In aftermath of 9/11, security improved, but certainly not impenetrable

Image: Stadium securityAP file
Stadium security has improved since Sept. 11, 2001, but you can't feel completely safe at sporting venues in the United States, writes MSNBC.com contributor Mike Celizic.

Mike Celizic
Immediately after the World Trade Center came down and the world as we had come to know it changed forever, there were a lot of things we assumed would happen. One of them was that getting into a stadium or arena to watch a game was going to be an hours-long process, similar to getting on an airplane.

No one complained about that prospect back then. If that was the price of preventing a repeat of the horror of 9/11/2001, we were more than willing to pay it.

Five years later, security is greater at sporting events, especially at championship events. But day-in and day-out during the regular seasons of every sport, getting into the games is hardly the chore we thought it would be. Other than a prohibition against backpacks and carry-in bags at most stadiums and arenas, it is, in fact, absurdly easy.
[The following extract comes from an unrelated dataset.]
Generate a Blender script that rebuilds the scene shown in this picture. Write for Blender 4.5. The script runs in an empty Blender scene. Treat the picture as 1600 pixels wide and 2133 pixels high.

I realized that a week ago when I went with a friend to a Yankees game. As a writer, I normally enter stadiums through the media gate. There, guards look inside backpacks and brief cases and, depending on the venue, ask you to turn on your computer. Sometimes, a photo ID may be required to gain entry; that’s the Yankees way of doing things during the postseason.

But for fans, security isn’t even that intrusive. For regular-season games, there are no metal detectors to walk through, no mag-and-bags to scan bulky clothing, not much other than part-time security people eyeballing the crowd, looking for something that looks out of place.

Bags and backpacks are prohibited. After that, security consists of part-time personnel eyeballing the crowd, occasionally patting down a patron’s pockets, but other than that more interested in keeping the lines moving than in checking everyone for murderous materials.

I walked in wearing a sport coat, and I could have been packing heat under it. But the security guard was more interested in the unlit cigar I was chewing on.

“Get rid of it,” the guard said.

“What?” I said, trying to figure out what she was referring to.

“The cigar,” she said.

In the old days, I would have argued the point. Smoking isn’t allowed in the stadium, and I wasn’t smoking. But these days, you do what the people with the patches on their company-issued jackets tell you to do. So I stuffed the offending cigar in my pocket and walked in.